I intend to follow Bricker's work, as she seems to share some of my concerns about how this country is developing. I appreciate that she calls local officials for their comments regarding important matters, and what impact those matters will have on government. Hopefully, she can get those comments in writing, or learn to appreciate hearing her own voice asking such important questions in order to record the answers.

I expect Sheriff Hartman would be among the first to defend Bricker's concern for this country, even if he might suggest a better documentation process to support her future work.

I am convinced this was a misunderstanding.

Now, back to the real issue at hand: the Indiana Supreme Court's ruling is of grave concern, and it seems to be part of a trend in this country lately.


  1. Author, I would point out that if Bricker was to admit it was a misunderstanding this would in fact go away. Unfortunately she has dug in her heals and is continuing to tarnish this man's reputation without the proof to back it up. What's fair is fair. I'm of the opinion that it should go away fast. Before the very internet she relies on demands a retraction. She has disgraced all of us who take this court ruling so seriously.

  2. She was a party to that conversation; I was not. She may be right, and merely not have the proof to convince others. That may be why she is digging in.

    In that case, though, she might be wiser to let it go, and document her case more thoroughly and more convincingly next time.

    My bet, though, is that this was a misunderstanding, and that Sheriff Hartman is not one of the bad guys.

    Now, if she had talked to one of the Washington crowd, I would be far, far more willing to take her word for it over any statement put out by the Clinton/Bush-43/Obama Administration.

    Here's a crazy thought (I don't at all think this is case, but I toss it out there): What if disgracing those who take this matter seriously was the plan?
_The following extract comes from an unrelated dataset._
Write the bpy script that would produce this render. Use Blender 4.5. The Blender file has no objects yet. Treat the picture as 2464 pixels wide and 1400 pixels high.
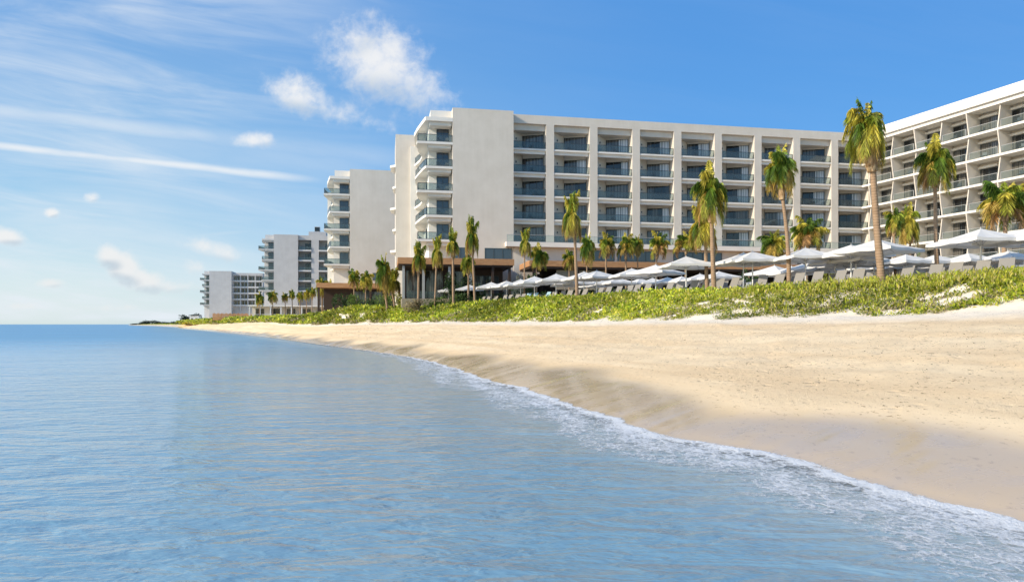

The evidence doesn't support this hypothesis at all in my opinion in this case, but I have seen other situations where that seems to be exactly what is going on.
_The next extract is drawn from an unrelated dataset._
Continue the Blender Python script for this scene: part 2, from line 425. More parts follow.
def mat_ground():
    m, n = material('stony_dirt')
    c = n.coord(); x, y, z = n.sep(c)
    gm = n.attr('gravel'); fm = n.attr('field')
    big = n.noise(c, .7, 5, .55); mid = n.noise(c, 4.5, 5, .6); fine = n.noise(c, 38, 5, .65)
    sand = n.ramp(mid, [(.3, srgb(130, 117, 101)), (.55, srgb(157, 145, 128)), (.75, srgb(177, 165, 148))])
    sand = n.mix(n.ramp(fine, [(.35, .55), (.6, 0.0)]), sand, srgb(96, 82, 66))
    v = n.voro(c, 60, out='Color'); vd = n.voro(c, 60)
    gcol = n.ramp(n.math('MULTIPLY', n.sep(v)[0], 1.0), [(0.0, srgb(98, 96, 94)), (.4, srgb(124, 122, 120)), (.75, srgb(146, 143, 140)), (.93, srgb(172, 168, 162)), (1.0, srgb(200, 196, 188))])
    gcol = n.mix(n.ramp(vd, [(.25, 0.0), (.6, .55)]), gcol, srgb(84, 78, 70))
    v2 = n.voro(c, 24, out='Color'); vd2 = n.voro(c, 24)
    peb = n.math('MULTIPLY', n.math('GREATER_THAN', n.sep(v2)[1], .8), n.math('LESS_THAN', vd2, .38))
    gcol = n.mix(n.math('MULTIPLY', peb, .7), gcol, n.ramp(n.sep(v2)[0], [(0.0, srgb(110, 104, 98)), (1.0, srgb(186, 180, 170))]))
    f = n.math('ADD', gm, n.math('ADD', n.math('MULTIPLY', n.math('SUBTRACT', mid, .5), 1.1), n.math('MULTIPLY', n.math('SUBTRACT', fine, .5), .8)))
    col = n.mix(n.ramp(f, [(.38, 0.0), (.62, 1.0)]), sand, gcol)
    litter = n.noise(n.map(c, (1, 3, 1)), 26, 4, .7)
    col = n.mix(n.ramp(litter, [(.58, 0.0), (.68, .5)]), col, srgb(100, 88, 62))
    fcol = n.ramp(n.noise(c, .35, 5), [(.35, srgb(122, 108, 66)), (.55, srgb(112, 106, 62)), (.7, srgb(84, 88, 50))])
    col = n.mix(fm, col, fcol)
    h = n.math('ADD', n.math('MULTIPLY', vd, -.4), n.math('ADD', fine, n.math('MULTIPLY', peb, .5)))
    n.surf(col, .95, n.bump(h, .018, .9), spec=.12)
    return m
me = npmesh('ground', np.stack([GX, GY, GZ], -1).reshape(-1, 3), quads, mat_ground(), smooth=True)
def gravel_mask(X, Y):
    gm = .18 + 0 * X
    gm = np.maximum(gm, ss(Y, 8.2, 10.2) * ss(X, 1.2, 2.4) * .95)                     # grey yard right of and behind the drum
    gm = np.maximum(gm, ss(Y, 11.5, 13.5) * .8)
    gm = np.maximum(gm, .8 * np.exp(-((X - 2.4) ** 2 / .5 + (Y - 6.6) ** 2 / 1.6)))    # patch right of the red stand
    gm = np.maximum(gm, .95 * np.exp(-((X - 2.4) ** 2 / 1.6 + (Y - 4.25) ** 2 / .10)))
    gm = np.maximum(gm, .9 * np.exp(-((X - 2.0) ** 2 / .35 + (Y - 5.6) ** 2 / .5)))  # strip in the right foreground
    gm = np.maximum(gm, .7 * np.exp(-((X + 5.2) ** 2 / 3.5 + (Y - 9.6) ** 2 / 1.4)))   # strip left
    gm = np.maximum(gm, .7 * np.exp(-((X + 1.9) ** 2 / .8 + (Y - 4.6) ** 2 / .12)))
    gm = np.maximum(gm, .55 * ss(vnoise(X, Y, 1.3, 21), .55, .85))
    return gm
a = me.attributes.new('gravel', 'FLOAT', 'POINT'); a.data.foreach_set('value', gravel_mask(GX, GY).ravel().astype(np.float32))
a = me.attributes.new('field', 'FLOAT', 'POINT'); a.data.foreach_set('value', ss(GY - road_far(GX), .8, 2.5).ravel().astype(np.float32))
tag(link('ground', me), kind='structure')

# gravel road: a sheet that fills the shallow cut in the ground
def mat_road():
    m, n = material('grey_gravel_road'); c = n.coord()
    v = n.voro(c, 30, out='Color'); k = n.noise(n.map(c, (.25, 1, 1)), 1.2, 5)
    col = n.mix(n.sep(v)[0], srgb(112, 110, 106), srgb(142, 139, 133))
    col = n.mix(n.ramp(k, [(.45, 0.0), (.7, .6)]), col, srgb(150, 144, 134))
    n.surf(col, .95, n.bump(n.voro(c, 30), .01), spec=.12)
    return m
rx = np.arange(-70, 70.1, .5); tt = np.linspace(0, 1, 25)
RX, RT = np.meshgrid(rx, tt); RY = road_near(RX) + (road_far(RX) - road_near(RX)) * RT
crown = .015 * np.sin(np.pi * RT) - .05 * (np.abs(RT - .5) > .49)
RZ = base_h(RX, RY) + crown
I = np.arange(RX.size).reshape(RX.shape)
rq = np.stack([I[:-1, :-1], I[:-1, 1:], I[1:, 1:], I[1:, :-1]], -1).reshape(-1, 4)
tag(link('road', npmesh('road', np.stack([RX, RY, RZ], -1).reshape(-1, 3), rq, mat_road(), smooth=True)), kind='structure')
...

  3. It's very possible that it was a misunderstanding. I don't believe, however, that I can speculate on that as I wasn't privy to the conversation. I honestly can't take a position on that.

    Indeed the issue is the supreme court's ruling and in regards to the Sheriff Hartman issue, I would never have made a comment anywhere if it weren't for sheriff Hartman's subsequent official release.

    He listed two reasons in which either he or his deputies would enter homes. One was with a warrant and the other is probable cause. The probable cause statement, in my opinion, confirmed the original story that Allison Bricker wrote. Admittedly, that's my opinion. My opinion doesn't confirm that Sheriff Hartman said that he would engage in house to house searches, but it does say something about his nature, doesn't it? Could such a nature be considered a dangerous one for a peace officer to have?

    I don't want to bore anyone again by recounting the boundaries of the discretion of probable cause, but isn't an offical statement which promises to violate the constitution a troubling matter to anyone besides me?